A presidência colegial tripartida tem sido integrada por um bosníaco (muçulmano), um sérvio e um croata, mas desde sempre revelou grandes dificuldades de funcionamento devido às persistentes divergências internas.
Desde há meses que os partidos políticos croatas e bosníacos tentam, sem sucesso, negociar uma reforma eleitoral, sob os auspícios da União Europeia e Estados Unidos.

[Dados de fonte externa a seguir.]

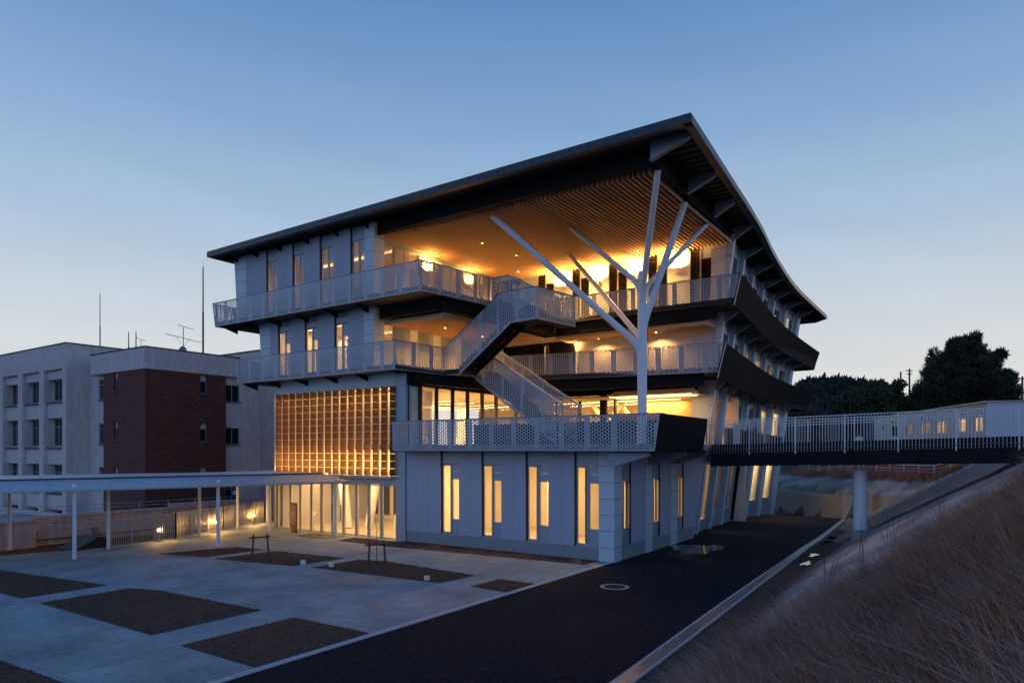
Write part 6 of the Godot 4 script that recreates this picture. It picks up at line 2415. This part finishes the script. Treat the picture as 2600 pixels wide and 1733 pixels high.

A última ronda destas conversações, em março passado, terminou sem resultados.
Os croatas bósnios exigem um método que permita eleger o seu membro "legítimo" da presidência, enquanto os bosníacos têm alertado contra o reforço das divisões e do `apartheid` do país.
Para o chefe político dos croatas bósnios, Dragan Covic, a decisão de convocar eleições sem uma reforma prévia da lei eleitoral constitui "uma ameaça direta à paz e à estabilidade política da Bósnia".
Numa carta hoje dirigida à "comunidade internacional", Covic afirma que "a paridade e a igualdade dos direitos" dos croatas bósnios e dos bosníacos são "a condição" do acordo de paz e denuncia "o prosseguimento do domínio político bosníaco sobre o povo constitutivo croata".
As eleições hoje convocadas destinam-se a eleger os três membros da presidência colegial tripartida, o parlamento central e os parlamentos das duas entidades que compõem o Estado bósnio -- a Federação muçulmano-croata e a Republika Srkspa (República Sérvia, RS) --, para além do presidente da entidade sérvia bósnia e os deputados das assembleias dos dez cantões que formam a Federação, e divididos entre bosníacos e croatas.
As divergências entre bosníacos e croatas bósnios têm bloqueado a formação do governo da Federação comum, que deveria ter sido anunciado após as eleições de 2018.
A lei atual apenas permite que os povos constitutivos -- bosníacos, sérvios e croatas -- possam candidatar-se à presidência colegial e à câmara alta do parlamento central, discriminando outras "comunidades", em particular ciganos e judeus, que habitam nesta região dos Balcãs.
As eleições na Bósnia-Herzegovina também coincidem com o agravamento das tensões étnicas motivadas pelas decisões da liderança dos sérvios bósnios, e consideradas as mais graves desde a sangrenta guerra civil (1992-1995), com um balanço de 100.000 mortos e cerca de dois milhões de refugiados e deslocados.
No verão passado, o líder nacionalista sérvio bósnio, Milorad Dodik, ameaçou retirar os representantes da RS das instituições centrais do país, e em dezembro foi anunciada a intenção de promover diversas leis para a desvinculação do exército, poder judicial e sistema fiscal central e que deveriam ser assumidas em exclusivo pela RS.
O parlamento da RS, sediado em Banja Luka, também aprovou uma polémica lei que declarava como seus os bens do Estado central bósnio incluídos no seu território, e que foi suspensa pelo Alto-representante Christian Schmidt, que recorreu aos seus "poderes especiais".
Estes poderes, herdados da conferência de Bona de 1997 que reforçou a sua autoridade e precisou a missão do alto-representante dois anos após a assinatura dos acordos de paz de Dayton, permitem-lhe alterar e impor leis, demitir responsáveis políticos e outros membros eleitos ou designados pelos governos locais.
O líder da RS e representante dos sérvios bósnios na presidência tripartida, Milorad Dodik, sancionado pelos Estados Unidos e Reino Unido por alegada corrupção e tentativa de comprometer a estabilidade do país, já assegurou que não vai respeitar a decisão de Schmidt.